Scenes as source code:
============
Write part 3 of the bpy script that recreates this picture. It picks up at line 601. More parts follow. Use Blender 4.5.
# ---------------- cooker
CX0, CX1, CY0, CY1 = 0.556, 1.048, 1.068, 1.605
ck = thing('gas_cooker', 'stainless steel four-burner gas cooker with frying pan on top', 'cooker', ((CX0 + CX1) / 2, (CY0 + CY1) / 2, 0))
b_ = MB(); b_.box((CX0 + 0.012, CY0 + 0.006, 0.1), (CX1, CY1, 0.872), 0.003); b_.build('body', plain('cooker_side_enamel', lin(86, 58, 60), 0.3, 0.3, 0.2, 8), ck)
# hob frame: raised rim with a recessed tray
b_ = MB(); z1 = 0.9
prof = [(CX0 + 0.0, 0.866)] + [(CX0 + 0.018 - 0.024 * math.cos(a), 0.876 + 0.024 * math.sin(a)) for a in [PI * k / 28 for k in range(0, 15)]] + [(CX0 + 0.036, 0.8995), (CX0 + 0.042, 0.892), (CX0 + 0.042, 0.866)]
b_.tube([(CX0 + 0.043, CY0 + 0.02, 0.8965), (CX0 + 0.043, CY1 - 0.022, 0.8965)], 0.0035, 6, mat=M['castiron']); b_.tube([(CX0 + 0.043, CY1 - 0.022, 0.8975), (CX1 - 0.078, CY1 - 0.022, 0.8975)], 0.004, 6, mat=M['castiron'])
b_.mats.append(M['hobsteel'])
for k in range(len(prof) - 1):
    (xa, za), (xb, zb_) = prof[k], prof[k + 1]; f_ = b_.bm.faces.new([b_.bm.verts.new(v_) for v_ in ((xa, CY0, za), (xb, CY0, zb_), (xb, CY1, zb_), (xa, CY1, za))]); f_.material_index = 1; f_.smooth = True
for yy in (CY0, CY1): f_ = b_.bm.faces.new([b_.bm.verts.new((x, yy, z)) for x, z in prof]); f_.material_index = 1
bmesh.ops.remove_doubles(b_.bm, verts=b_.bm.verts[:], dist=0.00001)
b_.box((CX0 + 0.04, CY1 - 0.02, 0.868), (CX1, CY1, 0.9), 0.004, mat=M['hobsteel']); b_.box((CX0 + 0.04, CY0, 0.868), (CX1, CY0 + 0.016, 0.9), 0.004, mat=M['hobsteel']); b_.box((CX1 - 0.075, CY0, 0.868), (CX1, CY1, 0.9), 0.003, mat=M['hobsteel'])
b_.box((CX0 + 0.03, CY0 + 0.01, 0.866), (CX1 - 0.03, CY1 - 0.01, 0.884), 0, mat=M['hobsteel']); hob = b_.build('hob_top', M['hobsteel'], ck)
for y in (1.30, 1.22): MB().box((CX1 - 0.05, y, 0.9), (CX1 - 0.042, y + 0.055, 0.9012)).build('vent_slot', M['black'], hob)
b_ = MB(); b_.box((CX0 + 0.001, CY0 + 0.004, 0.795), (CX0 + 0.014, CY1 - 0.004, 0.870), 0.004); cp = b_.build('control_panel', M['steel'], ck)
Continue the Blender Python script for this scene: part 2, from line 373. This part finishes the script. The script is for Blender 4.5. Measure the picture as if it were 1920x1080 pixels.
============
Exactly as they are written, print the entries again.

Write part 3 of the bpy script that recreates this picture. It picks up at line 601. More parts follow. Use Blender 4.5.
# ---------------- cooker
CX0, CX1, CY0, CY1 = 0.556, 1.048, 1.068, 1.605
ck = thing('gas_cooker', 'stainless steel four-burner gas cooker with frying pan on top', 'cooker', ((CX0 + CX1) / 2, (CY0 + CY1) / 2, 0))
b_ = MB(); b_.box((CX0 + 0.012, CY0 + 0.006, 0.1), (CX1, CY1, 0.872), 0.003); b_.build('body', plain('cooker_side_enamel', lin(86, 58, 60), 0.3, 0.3, 0.2, 8), ck)
# hob frame: raised rim with a recessed tray
b_ = MB(); z1 = 0.9
prof = [(CX0 + 0.0, 0.866)] + [(CX0 + 0.018 - 0.024 * math.cos(a), 0.876 + 0.024 * math.sin(a)) for a in [PI * k / 28 for k in range(0, 15)]] + [(CX0 + 0.036, 0.8995), (CX0 + 0.042, 0.892), (CX0 + 0.042, 0.866)]
b_.tube([(CX0 + 0.043, CY0 + 0.02, 0.8965), (CX0 + 0.043, CY1 - 0.022, 0.8965)], 0.0035, 6, mat=M['castiron']); b_.tube([(CX0 + 0.043, CY1 - 0.022, 0.8975), (CX1 - 0.078, CY1 - 0.022, 0.8975)], 0.004, 6, mat=M['castiron'])
b_.mats.append(M['hobsteel'])
for k in range(len(prof) - 1):
    (xa, za), (xb, zb_) = prof[k], prof[k + 1]; f_ = b_.bm.faces.new([b_.bm.verts.new(v_) for v_ in ((xa, CY0, za), (xb, CY0, zb_), (xb, CY1, zb_), (xa, CY1, za))]); f_.material_index = 1; f_.smooth = True
for yy in (CY0, CY1): f_ = b_.bm.faces.new([b_.bm.verts.new((x, yy, z)) for x, z in prof]); f_.material_index = 1
bmesh.ops.remove_doubles(b_.bm, verts=b_.bm.verts[:], dist=0.00001)
b_.box((CX0 + 0.04, CY1 - 0.02, 0.868), (CX1, CY1, 0.9), 0.004, mat=M['hobsteel']); b_.box((CX0 + 0.04, CY0, 0.868), (CX1, CY0 + 0.016, 0.9), 0.004, mat=M['hobsteel']); b_.box((CX1 - 0.075, CY0, 0.868), (CX1, CY1, 0.9), 0.003, mat=M['hobsteel'])
b_.box((CX0 + 0.03, CY0 + 0.01, 0.866), (CX1 - 0.03, CY1 - 0.01, 0.884), 0, mat=M['hobsteel']); hob = b_.build('hob_top', M['hobsteel'], ck)
for y in (1.30, 1.22): MB().box((CX1 - 0.05, y, 0.9), (CX1 - 0.042, y + 0.055, 0.9012)).build('vent_slot', M['black'], hob)
b_ = MB(); b_.box((CX0 + 0.001, CY0 + 0.004, 0.795), (CX0 + 0.014, CY1 - 0.004, 0.870), 0.004); cp = b_.build('control_panel', M['steel'], ck)
Continue the Blender Python script for this scene: part 2, from line 373. This part finishes the script. The script is for Blender 4.5. Measure the picture as if it were 1920x1080 pixels.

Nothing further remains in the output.